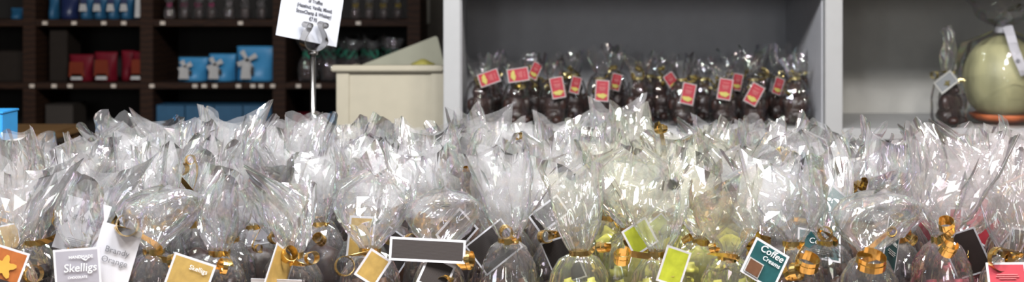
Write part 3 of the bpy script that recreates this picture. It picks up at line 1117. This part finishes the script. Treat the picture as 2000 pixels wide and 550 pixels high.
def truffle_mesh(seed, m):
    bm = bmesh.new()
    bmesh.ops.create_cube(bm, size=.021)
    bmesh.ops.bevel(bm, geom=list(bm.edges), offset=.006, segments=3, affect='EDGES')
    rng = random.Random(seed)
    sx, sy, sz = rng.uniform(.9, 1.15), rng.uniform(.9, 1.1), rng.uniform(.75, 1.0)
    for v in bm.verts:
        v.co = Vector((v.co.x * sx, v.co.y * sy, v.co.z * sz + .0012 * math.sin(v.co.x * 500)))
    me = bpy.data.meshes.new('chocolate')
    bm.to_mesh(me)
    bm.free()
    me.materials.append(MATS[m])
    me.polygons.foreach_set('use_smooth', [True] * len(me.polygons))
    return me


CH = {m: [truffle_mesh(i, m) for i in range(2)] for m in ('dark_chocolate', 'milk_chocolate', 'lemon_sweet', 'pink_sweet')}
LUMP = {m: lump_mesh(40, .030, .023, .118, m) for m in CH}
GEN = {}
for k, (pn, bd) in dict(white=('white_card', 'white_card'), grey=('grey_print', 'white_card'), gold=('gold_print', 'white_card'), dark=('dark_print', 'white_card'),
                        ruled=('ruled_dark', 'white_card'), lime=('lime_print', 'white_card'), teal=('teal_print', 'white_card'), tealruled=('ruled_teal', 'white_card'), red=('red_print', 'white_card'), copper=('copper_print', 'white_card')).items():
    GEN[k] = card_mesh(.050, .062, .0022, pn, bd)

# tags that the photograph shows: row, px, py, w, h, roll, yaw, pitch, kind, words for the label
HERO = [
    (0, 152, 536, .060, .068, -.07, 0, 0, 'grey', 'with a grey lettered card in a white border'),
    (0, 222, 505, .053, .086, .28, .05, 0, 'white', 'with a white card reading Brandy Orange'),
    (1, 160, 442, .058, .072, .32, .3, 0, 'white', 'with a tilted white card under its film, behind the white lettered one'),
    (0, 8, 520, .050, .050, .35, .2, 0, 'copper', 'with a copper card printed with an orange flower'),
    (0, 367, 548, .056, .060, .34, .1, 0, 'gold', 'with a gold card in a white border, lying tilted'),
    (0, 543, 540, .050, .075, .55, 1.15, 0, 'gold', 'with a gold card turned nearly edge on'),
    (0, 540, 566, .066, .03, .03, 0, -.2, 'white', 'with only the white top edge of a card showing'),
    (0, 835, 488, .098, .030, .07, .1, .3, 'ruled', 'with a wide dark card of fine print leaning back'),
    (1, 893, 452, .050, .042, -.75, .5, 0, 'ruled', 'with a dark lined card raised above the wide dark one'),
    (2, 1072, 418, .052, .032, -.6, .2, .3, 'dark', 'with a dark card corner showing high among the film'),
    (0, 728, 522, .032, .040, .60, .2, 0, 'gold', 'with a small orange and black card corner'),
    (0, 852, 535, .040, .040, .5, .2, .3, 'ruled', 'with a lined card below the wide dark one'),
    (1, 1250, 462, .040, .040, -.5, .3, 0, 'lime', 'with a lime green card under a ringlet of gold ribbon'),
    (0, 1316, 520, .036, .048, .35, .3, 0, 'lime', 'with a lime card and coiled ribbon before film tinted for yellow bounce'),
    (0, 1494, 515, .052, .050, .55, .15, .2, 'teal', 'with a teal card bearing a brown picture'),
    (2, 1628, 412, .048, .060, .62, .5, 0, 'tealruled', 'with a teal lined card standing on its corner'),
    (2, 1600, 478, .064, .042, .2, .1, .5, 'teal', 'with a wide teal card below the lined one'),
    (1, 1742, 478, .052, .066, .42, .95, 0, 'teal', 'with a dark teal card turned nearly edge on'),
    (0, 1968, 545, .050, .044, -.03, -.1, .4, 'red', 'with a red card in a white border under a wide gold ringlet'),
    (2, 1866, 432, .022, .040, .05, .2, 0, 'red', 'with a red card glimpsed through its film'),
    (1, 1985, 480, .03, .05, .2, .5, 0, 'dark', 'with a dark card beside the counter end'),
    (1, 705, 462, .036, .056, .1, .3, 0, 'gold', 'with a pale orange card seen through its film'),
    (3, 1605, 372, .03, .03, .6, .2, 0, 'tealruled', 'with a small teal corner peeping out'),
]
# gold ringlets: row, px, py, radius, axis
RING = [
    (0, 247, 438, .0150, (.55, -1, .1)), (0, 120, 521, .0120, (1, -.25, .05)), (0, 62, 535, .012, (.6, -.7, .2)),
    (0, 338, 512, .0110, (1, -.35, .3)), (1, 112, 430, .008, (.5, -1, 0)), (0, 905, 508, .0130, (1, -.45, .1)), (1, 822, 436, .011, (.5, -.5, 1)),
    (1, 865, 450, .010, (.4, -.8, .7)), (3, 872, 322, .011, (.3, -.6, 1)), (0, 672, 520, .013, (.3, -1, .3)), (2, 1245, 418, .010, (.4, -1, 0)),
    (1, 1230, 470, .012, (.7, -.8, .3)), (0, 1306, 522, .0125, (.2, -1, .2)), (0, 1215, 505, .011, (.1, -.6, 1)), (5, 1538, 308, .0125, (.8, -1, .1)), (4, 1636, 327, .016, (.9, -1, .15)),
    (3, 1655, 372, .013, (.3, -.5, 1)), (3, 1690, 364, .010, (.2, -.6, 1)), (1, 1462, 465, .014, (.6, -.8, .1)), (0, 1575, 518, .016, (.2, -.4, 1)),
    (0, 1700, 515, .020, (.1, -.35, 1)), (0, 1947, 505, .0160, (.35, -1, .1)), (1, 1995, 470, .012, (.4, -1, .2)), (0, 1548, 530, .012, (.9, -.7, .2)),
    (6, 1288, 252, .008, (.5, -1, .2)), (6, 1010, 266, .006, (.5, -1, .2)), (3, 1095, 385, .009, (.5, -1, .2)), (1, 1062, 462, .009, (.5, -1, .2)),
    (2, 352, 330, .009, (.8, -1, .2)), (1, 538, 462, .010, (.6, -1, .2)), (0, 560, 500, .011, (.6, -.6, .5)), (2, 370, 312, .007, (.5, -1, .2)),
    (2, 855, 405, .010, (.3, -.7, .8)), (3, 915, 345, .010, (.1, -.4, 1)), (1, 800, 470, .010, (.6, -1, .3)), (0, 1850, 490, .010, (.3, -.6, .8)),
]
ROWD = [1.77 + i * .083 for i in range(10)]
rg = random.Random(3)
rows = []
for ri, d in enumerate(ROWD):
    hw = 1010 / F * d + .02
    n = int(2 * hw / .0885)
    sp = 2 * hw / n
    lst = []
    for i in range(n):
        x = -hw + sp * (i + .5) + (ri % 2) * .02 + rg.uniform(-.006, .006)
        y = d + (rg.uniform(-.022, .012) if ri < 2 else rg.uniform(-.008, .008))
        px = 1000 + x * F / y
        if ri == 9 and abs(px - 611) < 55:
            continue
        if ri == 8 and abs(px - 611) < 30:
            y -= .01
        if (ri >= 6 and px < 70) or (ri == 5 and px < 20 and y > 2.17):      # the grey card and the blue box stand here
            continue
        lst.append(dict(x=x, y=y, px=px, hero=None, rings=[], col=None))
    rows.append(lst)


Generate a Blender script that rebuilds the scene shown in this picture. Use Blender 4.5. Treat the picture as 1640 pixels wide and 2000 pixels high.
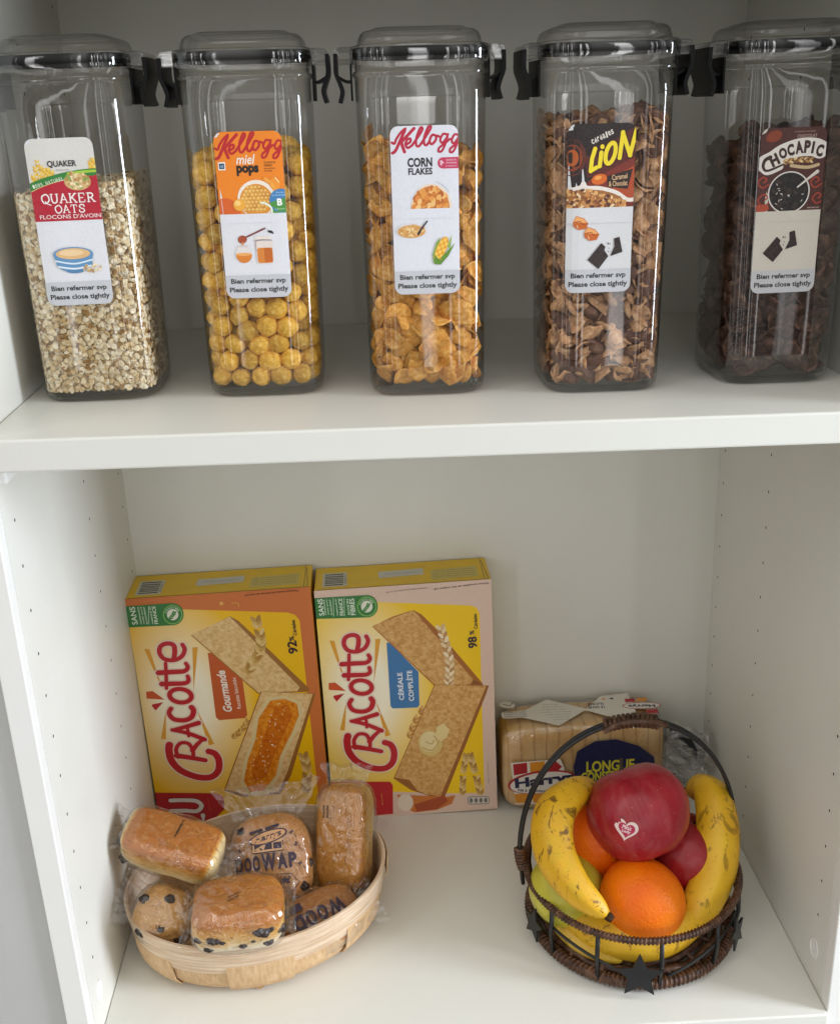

....

▶ Goal of the exercise: Quote all the lines above exactly as given. Do not include the pictures.

▶ Task answer:
Write part 3 of the bpy script that recreates this picture. It picks up at line 1117. This part finishes the script. Treat the picture as 2000 pixels wide and 550 pixels high.
def truffle_mesh(seed, m):
    bm = bmesh.new()
    bmesh.ops.create_cube(bm, size=.021)
    bmesh.ops.bevel(bm, geom=list(bm.edges), offset=.006, segments=3, affect='EDGES')
    rng = random.Random(seed)
    sx, sy, sz = rng.uniform(.9, 1.15), rng.uniform(.9, 1.1), rng.uniform(.75, 1.0)
    for v in bm.verts:
        v.co = Vector((v.co.x * sx, v.co.y * sy, v.co.z * sz + .0012 * math.sin(v.co.x * 500)))
    me = bpy.data.meshes.new('chocolate')
    bm.to_mesh(me)
    bm.free()
    me.materials.append(MATS[m])
    me.polygons.foreach_set('use_smooth', [True] * len(me.polygons))
    return me


CH = {m: [truffle_mesh(i, m) for i in range(2)] for m in ('dark_chocolate', 'milk_chocolate', 'lemon_sweet', 'pink_sweet')}
LUMP = {m: lump_mesh(40, .030, .023, .118, m) for m in CH}
GEN = {}
for k, (pn, bd) in dict(white=('white_card', 'white_card'), grey=('grey_print', 'white_card'), gold=('gold_print', 'white_card'), dark=('dark_print', 'white_card'),
                        ruled=('ruled_dark', 'white_card'), lime=('lime_print', 'white_card'), teal=('teal_print', 'white_card'), tealruled=('ruled_teal', 'white_card'), red=('red_print', 'white_card'), copper=('copper_print', 'white_card')).items():
    GEN[k] = card_mesh(.050, .062, .0022, pn, bd)

# tags that the photograph shows: row, px, py, w, h, roll, yaw, pitch, kind, words for the label
HERO = [
    (0, 152, 536, .060, .068, -.07, 0, 0, 'grey', 'with a grey lettered card in a white border'),
    (0, 222, 505, .053, .086, .28, .05, 0, 'white', 'with a white card reading Brandy Orange'),
    (1, 160, 442, .058, .072, .32, .3, 0, 'white', 'with a tilted white card under its film, behind the white lettered one'),
    (0, 8, 520, .050, .050, .35, .2, 0, 'copper', 'with a copper card printed with an orange flower'),
    (0, 367, 548, .056, .060, .34, .1, 0, 'gold', 'with a gold card in a white border, lying tilted'),
    (0, 543, 540, .050, .075, .55, 1.15, 0, 'gold', 'with a gold card turned nearly edge on'),
    (0, 540, 566, .066, .03, .03, 0, -.2, 'white', 'with only the white top edge of a card showing'),
    (0, 835, 488, .098, .030, .07, .1, .3, 'ruled', 'with a wide dark card of fine print leaning back'),
    (1, 893, 452, .050, .042, -.75, .5, 0, 'ruled', 'with a dark lined card raised above the wide dark one'),
    (2, 1072, 418, .052, .032, -.6, .2, .3, 'dark', 'with a dark card corner showing high among the film'),
    (0, 728, 522, .032, .040, .60, .2, 0, 'gold', 'with a small orange and black card corner'),
    (0, 852, 535, .040, .040, .5, .2, .3, 'ruled', 'with a lined card below the wide dark one'),
    (1, 1250, 462, .040, .040, -.5, .3, 0, 'lime', 'with a lime green card under a ringlet of gold ribbon'),
    (0, 1316, 520, .036, .048, .35, .3, 0, 'lime', 'with a lime card and coiled ribbon before film tinted for yellow bounce'),
    (0, 1494, 515, .052, .050, .55, .15, .2, 'teal', 'with a teal card bearing a brown picture'),
    (2, 1628, 412, .048, .060, .62, .5, 0, 'tealruled', 'with a teal lined card standing on its corner'),
    (2, 1600, 478, .064, .042, .2, .1, .5, 'teal', 'with a wide teal card below the lined one'),
    (1, 1742, 478, .052, .066, .42, .95, 0, 'teal', 'with a dark teal card turned nearly edge on'),
    (0, 1968, 545, .050, .044, -.03, -.1, .4, 'red', 'with a red card in a white border under a wide gold ringlet'),
    (2, 1866, 432, .022, .040, .05, .2, 0, 'red', 'with a red card glimpsed through its film'),
    (1, 1985, 480, .03, .05, .2, .5, 0, 'dark', 'with a dark card beside the counter end'),
    (1, 705, 462, .036, .056, .1, .3, 0, 'gold', 'with a pale orange card seen through its film'),
    (3, 1605, 372, .03, .03, .6, .2, 0, 'tealruled', 'with a small teal corner peeping out'),
]
# gold ringlets: row, px, py, radius, axis
RING = [
    (0, 247, 438, .0150, (.55, -1, .1)), (0, 120, 521, .0120, (1, -.25, .05)), (0, 62, 535, .012, (.6, -.7, .2)),
    (0, 338, 512, .0110, (1, -.35, .3)), (1, 112, 430, .008, (.5, -1, 0)), (0, 905, 508, .0130, (1, -.45, .1)), (1, 822, 436, .011, (.5, -.5, 1)),
    (1, 865, 450, .010, (.4, -.8, .7)), (3, 872, 322, .011, (.3, -.6, 1)), (0, 672, 520, .013, (.3, -1, .3)), (2, 1245, 418, .010, (.4, -1, 0)),
    (1, 1230, 470, .012, (.7, -.8, .3)), (0, 1306, 522, .0125, (.2, -1, .2)), (0, 1215, 505, .011, (.1, -.6, 1)), (5, 1538, 308, .0125, (.8, -1, .1)), (4, 1636, 327, .016, (.9, -1, .15)),
    (3, 1655, 372, .013, (.3, -.5, 1)), (3, 1690, 364, .010, (.2, -.6, 1)), (1, 1462, 465, .014, (.6, -.8, .1)), (0, 1575, 518, .016, (.2, -.4, 1)),
    (0, 1700, 515, .020, (.1, -.35, 1)), (0, 1947, 505, .0160, (.35, -1, .1)), (1, 1995, 470, .012, (.4, -1, .2)), (0, 1548, 530, .012, (.9, -.7, .2)),
    (6, 1288, 252, .008, (.5, -1, .2)), (6, 1010, 266, .006, (.5, -1, .2)), (3, 1095, 385, .009, (.5, -1, .2)), (1, 1062, 462, .009, (.5, -1, .2)),
    (2, 352, 330, .009, (.8, -1, .2)), (1, 538, 462, .010, (.6, -1, .2)), (0, 560, 500, .011, (.6, -.6, .5)), (2, 370, 312, .007, (.5, -1, .2)),
    (2, 855, 405, .010, (.3, -.7, .8)), (3, 915, 345, .010, (.1, -.4, 1)), (1, 800, 470, .010, (.6, -1, .3)), (0, 1850, 490, .010, (.3, -.6, .8)),
]
ROWD = [1.77 + i * .083 for i in range(10)]
rg = random.Random(3)
rows = []
for ri, d in enumerate(ROWD):
    hw = 1010 / F * d + .02
    n = int(2 * hw / .0885)
    sp = 2 * hw / n
    lst = []
    for i in range(n):
        x = -hw + sp * (i + .5) + (ri % 2) * .02 + rg.uniform(-.006, .006)
        y = d + (rg.uniform(-.022, .012) if ri < 2 else rg.uniform(-.008, .008))
        px = 1000 + x * F / y
        if ri == 9 and abs(px - 611) < 55:
            continue
        if ri == 8 and abs(px - 611) < 30:
            y -= .01
        if (ri >= 6 and px < 70) or (ri == 5 and px < 20 and y > 2.17):      # the grey card and the blue box stand here
            continue
        lst.append(dict(x=x, y=y, px=px, hero=None, rings=[], col=None))
    rows.append(lst)


Generate a Blender script that rebuilds the scene shown in this picture. Use Blender 4.5. Treat the picture as 1640 pixels wide and 2000 pixels high.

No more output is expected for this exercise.